Na podobny pomysł wpadł ostatnio Trent Alexander-Arnold. Kierujący interesami gwiazdora Liverpoolu ojciec Michael podjął próbę zakupu francuskiego FC Nantes za pośrednictwem angielskiego funduszu inwestycyjnego. Całą sprawę bardzo szczegółowo opisali dziennikarze "L'Equipe".
Właścicielem klubu od 2007 roku jest Waldemar Kita. To francuski biznesmen i działacz sportowy polskiego pochodzenia. Urodził się w 1953 roku w Szczecinie, gdzie spędził pierwsze lata życia. Tuż na początku lat 70. po śmierci ojca wraz z matką wyjechał do Francji. Tam dorobił się wielkiego majątku. Wszystko dzięki założeniu firmy specjalizującej się w produkcji sprzętu okulistycznego. Branżę Kita znał doskonale, ponieważ na emigracji ukończył technikum optyczne.
Milioner urodzony w Polsce jest związany z FC Nantes już od dawna. Niestety sukcesów z biznesu nie potrafił przełożyć na kierowanie klubem. Wcześniej, w latach 1998-2001, był prezesem szwajcarskiego Lausanne Sports, które po jego rządach ogłosiło bankructwo.
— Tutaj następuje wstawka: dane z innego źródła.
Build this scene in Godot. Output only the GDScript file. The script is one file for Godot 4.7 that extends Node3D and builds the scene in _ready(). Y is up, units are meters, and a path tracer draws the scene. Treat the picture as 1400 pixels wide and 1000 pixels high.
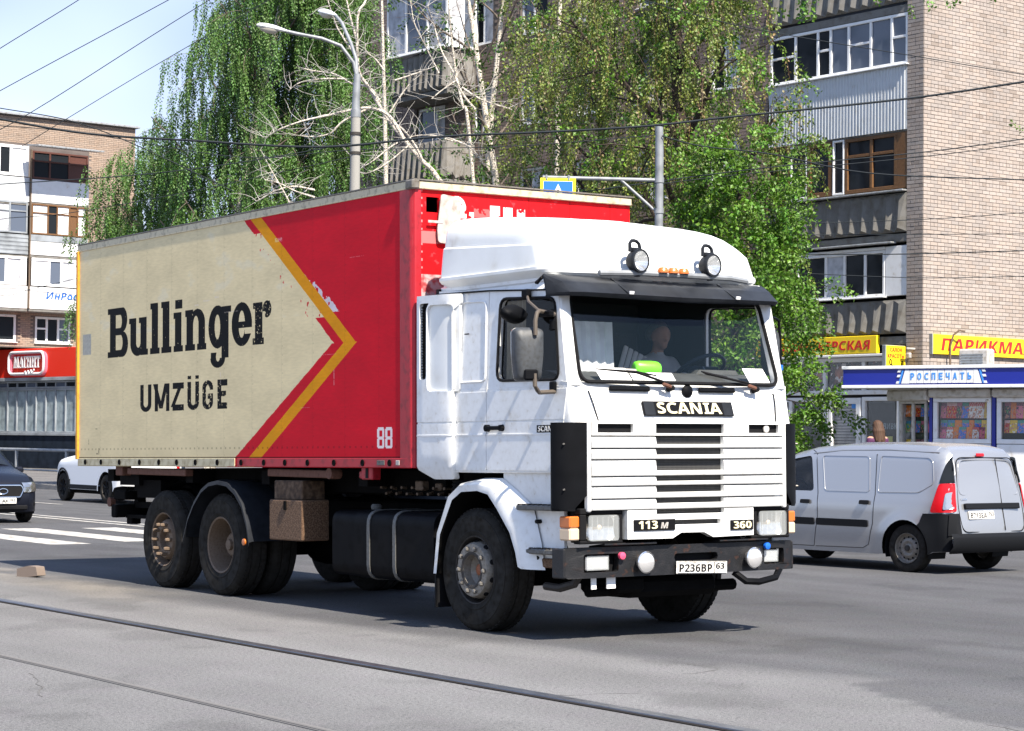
extends Node3D

# World: camera above the origin looking along -Z, metres. Road direction and lorry heading share one angle.
const HEADING := -0.95395
const STREET := 0.6685
var taken := {}
var M := {}
var T := {}
var rng := RandomNumberGenerator.new()


func _ready() -> void:
	rng.seed = 11
	camera_and_light()
	make_textures()
	make_materials()
	make_ground()
	make_apartment_block()
	make_far_building()
	make_kiosk()
	make_trees()
	make_lorry()
	make_cars()
	make_people()
	make_street_things()
	make_cables()


func camera_and_light() -> void:
	var cam := Camera3D.new()
	cam.name = "camera"
	cam.fov = 19.489
	cam.near = 0.3
	cam.far = 900.0
	cam.transform = Transform3D(Basis(Vector3(1, 0, 0), 0.035749) * Basis(Vector3(0, 0, 1), 0.0112295), Vector3(0, 1.6403, 0))
	add_child(cam)
	cam.current = true
	var sky_mat := ProceduralSkyMaterial.new()
	sky_mat.sky_top_color = Color(0.36, 0.49, 0.70)
	sky_mat.sky_horizon_color = Color(0.70, 0.755, 0.83)
	sky_mat.sky_curve = 0.16
	sky_mat.ground_bottom_color = Color(0.35, 0.34, 0.33)
	sky_mat.ground_horizon_color = Color(0.6, 0.62, 0.64)
	sky_mat.sky_energy_multiplier = 0.86
	sky_mat.sky_cover = cloud_cover()
	sky_mat.sky_cover_modulate = Color(1, 1, 1, 0.46)
	var env := Environment.new()
	env.background_mode = Environment.BG_SKY
	env.sky = Sky.new()
	env.sky.sky_material = sky_mat
	env.tonemap_mode = Environment.TONE_MAPPER_LINEAR
	env.tonemap_exposure = 2.5
	env.sdfgi_enabled = true
	env.ssao_enabled = true
	env.ssil_enabled = true
	var we := WorldEnvironment.new()
	we.name = "environment"
	we.environment = env
	add_child(we)
	var sun := DirectionalLight3D.new()
	sun.name = "sun"
	sun.light_energy = 1.5
	sun.light_color = Color(1.0, 0.96, 0.9)
	sun.light_angular_distance = 0.9
	sun.shadow_enabled = true
	add_child(sun)
	var towards := Basis(Vector3.UP, HEADING) * Vector3(0.86, 1.02, 0.085).normalized()
	sun.look_at_from_position(towards * 60.0, Vector3.ZERO, Vector3.UP)


func cloud_cover() -> ImageTexture:
	var w := 512
	var h := 256
	var im := Image.create(w, h, false, Image.FORMAT_RGBA8)
	var fn := FastNoiseLite.new()
	fn.seed = 4
	fn.frequency = 1.7
	fn.fractal_octaves = 5
	for j in h:
		var up := (0.5 - (j + 0.5) / h) * PI
		for i in w:
			var a := TAU * (i + 0.5) / w
			var y := sin(up)
			var d := Vector3(cos(a) * cos(up), y * 2.2, sin(a) * cos(up))
			var f := fn.get_noise_3dv(d) * 0.5 + 0.5
			var k := smoothstep(0.42, 0.72, f) * 0.55 + 0.12
			if y < 0.0:
				k = 0.0
			im.set_pixel(i, j, Color(0.93, 0.95, 1.0, k))
	return ImageTexture.create_from_image(im)


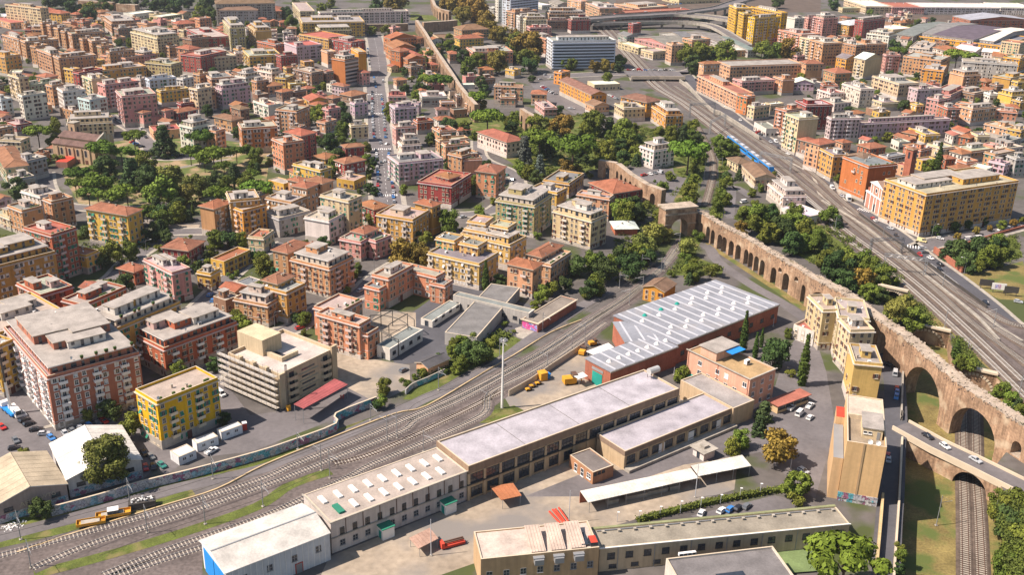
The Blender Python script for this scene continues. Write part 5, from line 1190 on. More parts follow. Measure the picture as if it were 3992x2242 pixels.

Kibice francuskiego zespołu także wielokrotnie domagali się zwolnienia Waldemara Kity, porównując niektórego jego działania do "cyrku".
Mimo to 71-latek podejmował także trafne decyzje. W końcu nie bez powodu Nantes kolejny sezon spędza na najwyższym poziomie rozgrywkowym we Francji. Kita spotkał się z Anglikami w Genewie w połowie września, a wcześniej doszło do wideokonferencji. Do ostatniego spotkania doszło w czwartek w Londynie. Ponoć otoczenie piłkarza Liverpoolu proponuje kwotę opiewającą łącznie na aż 150 milionów euro. Na ten moment nie wiadomo jednak, czy transakcja ma szansę na sukces. "Nie wiemy, czy rodzina Alexandra-Arnolda faktycznie ma środki na realizację swoich ambicji. Pojawia się również kwestia rzeczywistej chęci rodziny Kity do sprzedaży" - informuje L'Equipe.